Envy – Envy is a graceless way of confronting an idea that is, in other contexts, fundamental to decent ambition as well as modesty of character: the notion that we are incomplete, imperfect and in need of improvement. Envy grows from the legitimate insight that others have something to teach us – mixed together with a degree of inaccuracy and panic about what this might actually be. Envy should, ideally, be our teacher. We should note when it strikes us, sift through its confused signals and use them to work out our direction and purpose. The solution isn’t to be made to feel guilty for our envious attacks. It is to be helped to understand what is truly missing from our lives.

Wrath – The mean angry things we say when we’re upset are almost never truly meant. They are the result of panic and anxiety. We call someone a stupid fool because we are, that moment, terrified. We shout because we feel we’re fighting for our lives. Therefore, instead of being repeatedly told how appalling it is to be angry (we of course know this quite well already), what we need is someone to demonstrate a proper understanding of our underlying fears. ‘You must be scared’ is invariably the best response to an angry outburst. We need someone to be able to reassure us for our fragility, not berate us for our roars.

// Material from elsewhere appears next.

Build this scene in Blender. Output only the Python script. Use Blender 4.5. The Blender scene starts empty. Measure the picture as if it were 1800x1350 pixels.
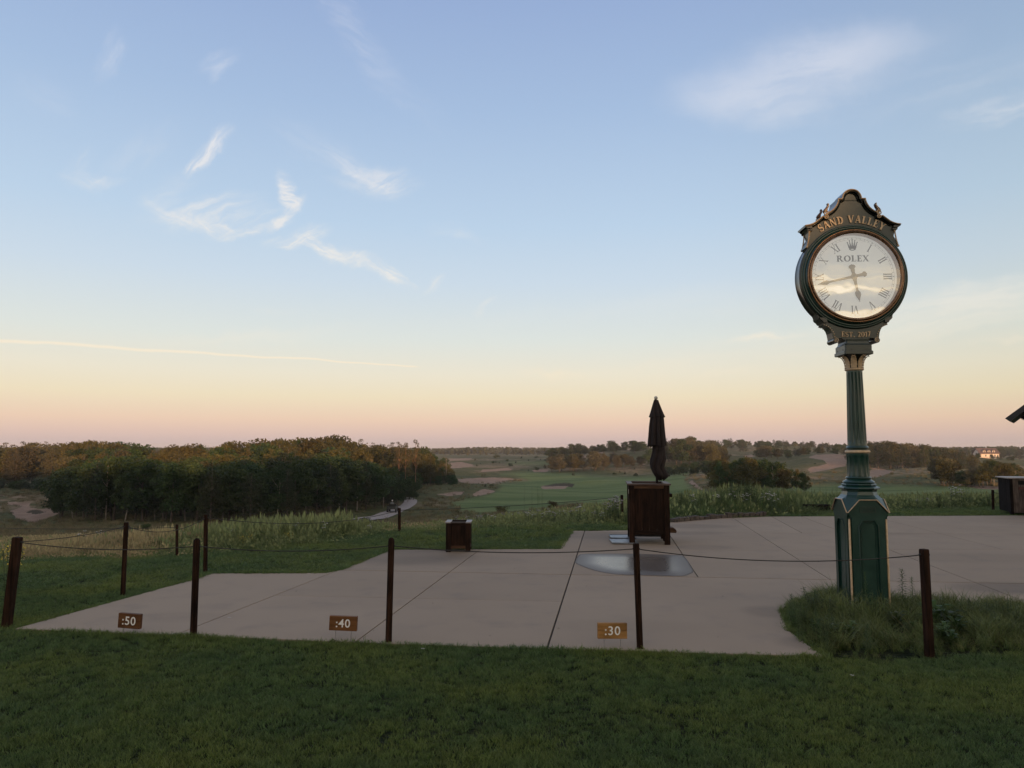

Gluttony – We eat too many chicken wings and toasted sandwiches not because we’re greedy, but because we are emotionally starving. We want love far more than we want calories; we’re just at a loss as to how to find it. So the solution isn’t to be told to eat less (as diet gurus and Christian theologians suggest); it is to be helped to discover new sources of kindness, security and emotional connection. Our appetite isn’t essentially bad – it simply hasn’t found its ideal target. Our excess weight is a symbol of a background emotional undernourishment.

Lust – We want to keep jumping into bed with people, and on the train or street, imagine how strangers around us might look undressed, not out of degeneracy, but because we are lonely. Sex is the exemplar of connection and acceptance. The so-called ‘bad’ and erotic things we crave feel so exciting because we read them as proofs of someone else’s open-ended affection, which is in such short supply in ordinary life. Ideally we’d not be less lustful, we’d be clearer about what we genuinely need from sex: which is acceptance of our messy, complex and all-too-human selves.

Sloth – Laziness is really fear. We can’t bear to get down to our work, because if we were to apply ourselves, we risk terrifying humiliation. We might not succeed as well as we’d like, we might find a task too hard, we may realise we’re not yet equipped to undertake it or be mocked by the world. These aren’t failings so much as hugely understandable anxieties. Behind our inaction is anticipated disaster; a catastrophizing mind. We will begin at last when the fear of doing nothing at all trumps the crippling fear of doing something badly.

Greed – The powerful urge to take more than our fair share is really a reaction to a feeling of deprivation; we’ve felt so neglected and vulnerable, we now need the whole cake. Our fear is so entrenched, we’re trying to keep it at bay by grabbing as much as we can, as quickly as possible. To others, we may make look already advantaged and privileged; inside we just feel desperate.

In short, our ‘sins’ are not signs of being bad people. They are the shape our unmet needs take when we haven’t found (or been effectively helped to find) a better way of addressing them. We don’t need to be berated or threatened with hell. We need an open affection that welcomes us as we are, a forgiveness that doesn’t involve criticism and a tenderness that delicately, without humiliation, locates our true vulnerabilities and encourages our authentic appetite for reform.